There are no operational limitations of any kind with respect to industry type. As such, corporations may carry out any type of activity. One of the reasons that corporations are attractive is that the responsibility of investors (shareholders) is limited to the amount of capital they supply.

There are no minimum or maximum limits on capital for corporations. Shares may be issued in street name or in bearer form, except for financial activities where they must be in street name and for owners of rural establishments or agriculture-livestock activities, where they must be held in street name and owners must be physical persons. Bearer securities are transmitted by simple delivery. Transfers of shares in street name to the corporation must be endorsed and communicated.

After establishment, the corporation may have only one shareholder holding all capital. The investor can finance the corporation through loans, under conditions similar to those of an independent third party.

There are two types of corporations: (1) open corporations that use public funds for capitalization, are listed on exchanges and can take on debt through the issuance of negotiable obligations and (2) closed corporations that do not have the characteristics of open corporations.

With regard to operations, corporations are directed by a board or administrator, according to the determination of the shareholders. The administrator or directors may be national or foreign legal persons and may be domiciled outside the country.

The shareholders' assembly is the governing body of the corporation. An annual ordinary assembly is required to evaluate the overall balance, profit distribution and any measures related to the management of the company and to make decisions on the designation, removal, retribution or responsibility of administrators, directors, trustees or members of the fiscal commission. To consider issues different from those discussed at the ordinary assembly, an extraordinary assembly must be called.

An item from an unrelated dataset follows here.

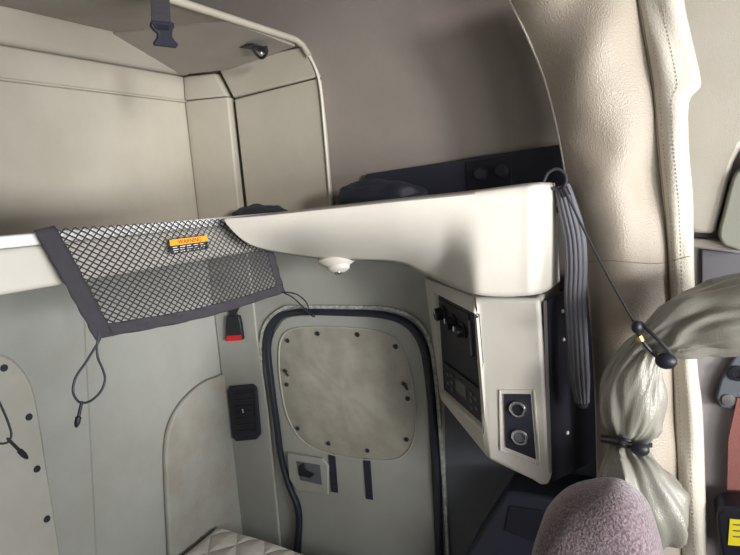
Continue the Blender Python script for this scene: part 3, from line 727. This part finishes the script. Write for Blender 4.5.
faceY('housing', [(722,508),(716,514),(717,530),(720,550),(724,566),(790,570),(790,512),(740,508)], -.215, .075, 'black', bl, .008)
faceY('yellow_label', [(730,519),(760,522),(760,548),(728,545)], -.217, .0015, 'yellow', bl, 0)
for k in range(3): faceY('label_line', [(733,524+k*6),(745,525+k*6),(745,526.3+k*6),(733,525.3+k*6)], -.218, .0008, 'midgrey', bl, 0)

# ================================================================ SEAT
se = thing('cab_seat', 'cab seat with mauve grey plush upholstery, its rounded top at the bottom edge', 'seat', (1.6,-.85,ZF))
YS = -.85
top = [onY(*q, YS) for q in ((524,600),(531,560),(541,523),(552,506),(568,493),(590,487),(612,486),(632,494),(648,512),(656,532),(663,560),(668,600))]
op_ = spline(top, 5)
bm = BM()
bx0, bx1 = op_[0].x-.01, op_[-1].x+.01
full = [Vector((bx0,YS,.35))]+op_+[Vector((bx1,YS,.35))]
cz = Vector((sum(p.x for p in op_)/len(op_), YS, min(p.z for p in op_)-.1))
lay = [(-.075,.55),(-.072,.75),(-.062,.88),(-.045,.96),(-.02,1.0),(.02,1.0),(.045,.96),(.062,.88),(.072,.75),(.075,.55)]
rings = []
for dy, s in lay:
    rings.append([bm.verts.new((cz.x+(p.x-cz.x)*lerp(s,1,.35), YS+dy, (cz.z+(p.z-cz.z)*s) if p.z > cz.z else p.z)) for p in full])
n = len(full)
for a in range(len(rings)-1):
    for i in range(n): bm.faces.new((rings[a][i], rings[a][(i+1)%n], rings[a+1][(i+1)%n], rings[a+1][i]))
bm.faces.new(rings[0]); bm.faces.new(rings[-1][::-1])
o = obj('backrest', bm, 'seat', se, sharp=80)
bm = BM(); boxmm(bm, (bx0-.12,YS-.25,.10), (bx1+.12,YS+.25,.36)); obj('seat_cushion', bm, 'seat', se, bevel=.05)
bm = BM(); boxmm(bm, (bx0,YS-.12,ZF), (bx1,YS+.12,.12)); obj('seat_pedestal', bm, 'black', se, bevel=.02)

# ================================================================ LIGHT
w = bpy.data.worlds.new('world'); bpy.context.scene.world = w; w.use_nodes = True
w.node_tree.nodes['Background'].inputs['Color'].default_value = (.80,.88,1.0,1); w.node_tree.nodes['Background'].inputs['Strength'].default_value = .9
def area(name, loc, target, sx, sy, power, col):
    l = bpy.data.lights.new(name, 'AREA'); l.shape = 'RECTANGLE'; l.size = sx; l.size_y = sy; l.energy = power; l.color = col
    o = bpy.data.objects.new(name, l); C.objects.link(o); o.location = loc
    o.rotation_euler = (Vector(target)-Vector(loc)).to_track_quat('-Z','Y').to_euler(); return o
area('windscreen_daylight', (3.15,-1.2,1.30), (.5,-.3,1.75), 1.7, .55, 36, (1,.99,.97)).data.spread = R(120)
area('side_fill', (2.4,-2.3,1.45), (1.2,0,1.6), .9, .5, 7, (1,.99,.97))  # added fill in front of the closed opposite wall, no window opening behind it
su = bpy.data.lights.new('sun','SUN'); su.energy = 2.0; su.angle = R(8); su.color = (1,.97,.92)
so_ = bpy.data.objects.new('sun', su); C.objects.link(so_)
so_.rotation_euler = Vector((-.82,.50,-.12)).to_track_quat('-Z','Y').to_euler()
vs = bpy.context.scene.view_settings
vs.view_transform = 'Standard'; vs.look = 'None'; vs.gamma = 1; vs.exposure = 0.0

Corporations are subject to control by the National Internal Audit (AIN) with regard to its establishment, statute reform, dissolution and transformation. For open corporations (shares listed on the exchange or negotiable bonds issued), AIN control undertakes operations. For Free Zone corporations, the AIN is only involved in capital pay in and subscription.

Limited liability company (SRL)

This type is the most commonly used for small and medium companies. In this case, there are no operational limitations, except that financial activities may not be carried out. Between two and 50 partners may make up the company and there are no restrictions on nationality. As an exception, only one partner is allowed for a temporary period. As with corporations, there are no minimum or maximum capital limits. Capital consists of contributions that are of equal value, cumulative and nominative. Responsibility is limited to the amount of capital contributions.

Dissolution may be agreed upon death or disability of one of the partners.

Transfer of ownership among partners is not limited. Transfers to third parties are subject to the approval of the partners of age, when there are five partners or less.

Branch of a foreign legal entity

A company established abroad may perform certain actions and be held legally accountable, but must create a branch to be able to carry out activities established in its charter.

Although there are no operational limitations, the branch must maintain the same line of business as headquarters.

The foreign company, whose capital is inseparable from that of the branch, is responsible for the branch's obligations.